DATA PROVIDED
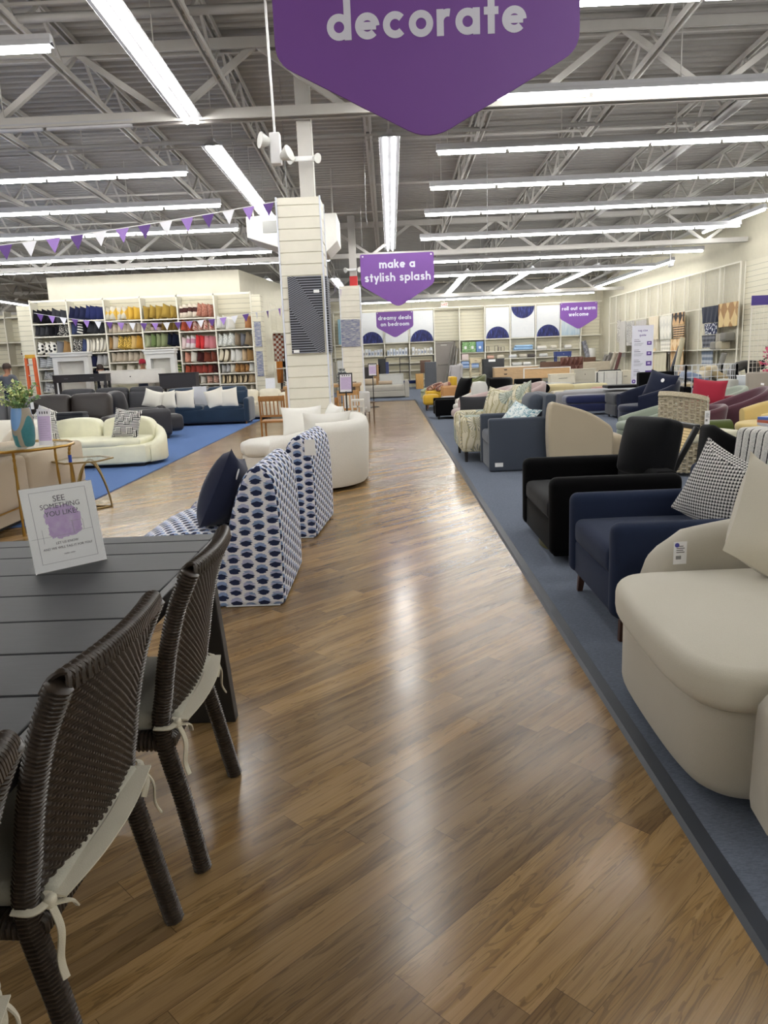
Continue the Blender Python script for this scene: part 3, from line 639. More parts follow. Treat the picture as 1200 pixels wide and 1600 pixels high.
def make_wicker_chair(label):
    t = thing('wicker_dining_chair', label, 'chair', (0, 0, 0), 0, 'brown wicker dining chairs'); hw = .245
    zprof = [(0, .47), (.012, .56), (.035, .68), (.07, .8), (.118, .92)]
    def cx(z):
        for (a, za), (b, zb) in zip(zprof, zprof[1:]):
            if z <= zb: return a+(b-a)*(z-za)/(zb-za)
        return zprof[-1][0]
    bow = lambda y: .022*(1-(y/hw)**2)
    bm = BM()
    rows = 48; stakes = 18
    for face in (1, -1):
        for r in range(rows):
            z = .475+r*(.905-.475)/(rows-1); pts = []
            for k in range(stakes*4+1):
                y = -hw+.012+(2*hw-.024)*k/(stakes*4); w = math.sin(PI*k/2+PI*(r % 2)+PI/4)
                pts.append((cx(z)+bow(y)+face*(.013+.0035*w), y, z+.0015*w))
            tube(bm, pts, .0042, 5)
    for k in range(stakes):
        y = -hw+.02+(2*hw-.04)*k/(stakes-1)
    core = [[bm.verts.new((cx(z)+bow(y)+f*.011, y, z)) for y in [(-hw+.01)+(2*hw-.02)*i/10 for i in range(11)]] for f in (1,) for z in [.475+.43*j/8 for j in range(9)]]
    core2 = [[bm.verts.new((cx(z)+bow(y)-.011, y, z)) for y in [(-hw+.01)+(2*hw-.02)*i/10 for i in range(11)]] for z in [.475+.43*j/8 for j in range(9)]]
    grid_faces(bm, core); grid_faces(bm, core2)
    obj('backrest', bm, WKM, t)
    bm = BM(); n = 46                                   # braided border over the top and down both sides
    edge = [(y, .915) for y in [-hw+2*hw*i/28 for i in range(29)]]
    for i in range(n):
        y = -hw+.012+(2*hw-.024)*i/(n-1)
        for sg in (1, -1):
            pts = [(cx(.885)+bow(max(-hw, min(hw, y)))-.023*sg, y-.016, .888), (cx(.9)+bow(y*.98)-.014*sg, y-.008, .914), (cx(.91)+bow(y*.98)+.002*sg, y+.001, .923), (cx(.9)+bow(y*.98)+.016*sg, y+.01, .912), (cx(.885)+bow(max(-hw, min(hw, y)))+.023*sg, y+.018, .886)]
            if sg == 1 or i % 2: tube(bm, bez(pts, 3), .0056, 5)
    obj('braided_border', bm, WKM, t)
    for sy in (-1, 1):
        bm = BM(); wrapped(bm, bez([(.075, sy*(hw+.012), 0), (.035, sy*hw, .22), (-.005, sy*hw, .43), (.012, sy*hw, .56), (.035, sy*hw, .68), (.07, sy*hw, .8), (.118, sy*hw, .905)], 10), .025); obj('leg', bm, WKM, t)
        bm = BM(); wrapped(bm, [(-.45, sy*.215, 0), (-.43, sy*.215, .42)], .023); obj('leg', bm, WKM, t)
    bm = BM(); wrapped(bm, [(0, -hw, .405), (0, hw, .405)], .03, .012); wrapped(bm, [(-.44, -.225, .405), (-.44, .225, .405)], .03, .012)
    for sy in (-1, 1): wrapped(bm, [(0, sy*.235, .405), (-.44, sy*.22, .405)], .028, .012)
    box(bm, -.44, 0, -.22, .22, .405, .42); obj('seat', bm, WKM, t)
    bm = BM(); soft(bm, (-.205, 0, .455), (.5, .455, .055), .025, (0, 0, .012)); c = obj('seat_cushion', bm, CUSH, t)
    bm = BM()
    for sy in (-1, 1):
        y = sy*(hw-.005)
        strap(bm, [(-.03, y-sy*.03, .47), (.02, y-sy*.02, .468), (.035, y, .462), (.02, y+sy*.03, .46), (-.02, y+sy*.03, .462)], .018)
        bm2 = soft(bm, (.037, y-sy*.004, .458), (.022, .028, .026), .01, n=2)
        strap(bm, [(.04, y, .455), (.062, y-sy*.03, .44), (.06, y-sy*.055, .41)], .016); strap(bm, [(.04, y, .455), (.06, y+sy*.012, .41), (.056, y+sy*.02, .35), (.066, y+sy*.028, .315)], .017)
    strap(bm, [(.042, -hw+.02, .462), (.066, -.1, .468), (.07, .05, .472), (.046, hw-.02, .47)], .055)
    obj('cushion_tie', bm, TIE, t)
    return t
ch = make_wicker_chair('brown wicker dining chair at the far end of the charcoal table'); ch.location = (-.682, 2.2, 0); ch.rotation_euler = (0, 0, .02)
dup(ch, (-.715, 1.49, 0), -.04, 'brown wicker dining chair in the middle, beside the charcoal table')
dup(ch, (-.705, .79, 0), .05, 'nearest brown wicker dining chair, cut off by the photo corner')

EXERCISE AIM
Leave every image out, and retype the material exactly.

PROBLEM SOLUTION
Continue the Blender Python script for this scene: part 3, from line 639. More parts follow. Treat the picture as 1200 pixels wide and 1600 pixels high.
def make_wicker_chair(label):
    t = thing('wicker_dining_chair', label, 'chair', (0, 0, 0), 0, 'brown wicker dining chairs'); hw = .245
    zprof = [(0, .47), (.012, .56), (.035, .68), (.07, .8), (.118, .92)]
    def cx(z):
        for (a, za), (b, zb) in zip(zprof, zprof[1:]):
            if z <= zb: return a+(b-a)*(z-za)/(zb-za)
        return zprof[-1][0]
    bow = lambda y: .022*(1-(y/hw)**2)
    bm = BM()
    rows = 48; stakes = 18
    for face in (1, -1):
        for r in range(rows):
            z = .475+r*(.905-.475)/(rows-1); pts = []
            for k in range(stakes*4+1):
                y = -hw+.012+(2*hw-.024)*k/(stakes*4); w = math.sin(PI*k/2+PI*(r % 2)+PI/4)
                pts.append((cx(z)+bow(y)+face*(.013+.0035*w), y, z+.0015*w))
            tube(bm, pts, .0042, 5)
    for k in range(stakes):
        y = -hw+.02+(2*hw-.04)*k/(stakes-1)
    core = [[bm.verts.new((cx(z)+bow(y)+f*.011, y, z)) for y in [(-hw+.01)+(2*hw-.02)*i/10 for i in range(11)]] for f in (1,) for z in [.475+.43*j/8 for j in range(9)]]
    core2 = [[bm.verts.new((cx(z)+bow(y)-.011, y, z)) for y in [(-hw+.01)+(2*hw-.02)*i/10 for i in range(11)]] for z in [.475+.43*j/8 for j in range(9)]]
    grid_faces(bm, core); grid_faces(bm, core2)
    obj('backrest', bm, WKM, t)
    bm = BM(); n = 46                                   # braided border over the top and down both sides
    edge = [(y, .915) for y in [-hw+2*hw*i/28 for i in range(29)]]
    for i in range(n):
        y = -hw+.012+(2*hw-.024)*i/(n-1)
        for sg in (1, -1):
            pts = [(cx(.885)+bow(max(-hw, min(hw, y)))-.023*sg, y-.016, .888), (cx(.9)+bow(y*.98)-.014*sg, y-.008, .914), (cx(.91)+bow(y*.98)+.002*sg, y+.001, .923), (cx(.9)+bow(y*.98)+.016*sg, y+.01, .912), (cx(.885)+bow(max(-hw, min(hw, y)))+.023*sg, y+.018, .886)]
            if sg == 1 or i % 2: tube(bm, bez(pts, 3), .0056, 5)
    obj('braided_border', bm, WKM, t)
    for sy in (-1, 1):
        bm = BM(); wrapped(bm, bez([(.075, sy*(hw+.012), 0), (.035, sy*hw, .22), (-.005, sy*hw, .43), (.012, sy*hw, .56), (.035, sy*hw, .68), (.07, sy*hw, .8), (.118, sy*hw, .905)], 10), .025); obj('leg', bm, WKM, t)
        bm = BM(); wrapped(bm, [(-.45, sy*.215, 0), (-.43, sy*.215, .42)], .023); obj('leg', bm, WKM, t)
    bm = BM(); wrapped(bm, [(0, -hw, .405), (0, hw, .405)], .03, .012); wrapped(bm, [(-.44, -.225, .405), (-.44, .225, .405)], .03, .012)
    for sy in (-1, 1): wrapped(bm, [(0, sy*.235, .405), (-.44, sy*.22, .405)], .028, .012)
    box(bm, -.44, 0, -.22, .22, .405, .42); obj('seat', bm, WKM, t)
    bm = BM(); soft(bm, (-.205, 0, .455), (.5, .455, .055), .025, (0, 0, .012)); c = obj('seat_cushion', bm, CUSH, t)
    bm = BM()
    for sy in (-1, 1):
        y = sy*(hw-.005)
        strap(bm, [(-.03, y-sy*.03, .47), (.02, y-sy*.02, .468), (.035, y, .462), (.02, y+sy*.03, .46), (-.02, y+sy*.03, .462)], .018)
        bm2 = soft(bm, (.037, y-sy*.004, .458), (.022, .028, .026), .01, n=2)
        strap(bm, [(.04, y, .455), (.062, y-sy*.03, .44), (.06, y-sy*.055, .41)], .016); strap(bm, [(.04, y, .455), (.06, y+sy*.012, .41), (.056, y+sy*.02, .35), (.066, y+sy*.028, .315)], .017)
    strap(bm, [(.042, -hw+.02, .462), (.066, -.1, .468), (.07, .05, .472), (.046, hw-.02, .47)], .055)
    obj('cushion_tie', bm, TIE, t)
    return t
ch = make_wicker_chair('brown wicker dining chair at the far end of the charcoal table'); ch.location = (-.682, 2.2, 0); ch.rotation_euler = (0, 0, .02)
dup(ch, (-.715, 1.49, 0), -.04, 'brown wicker dining chair in the middle, beside the charcoal table')
dup(ch, (-.705, .79, 0), .05, 'nearest brown wicker dining chair, cut off by the photo corner')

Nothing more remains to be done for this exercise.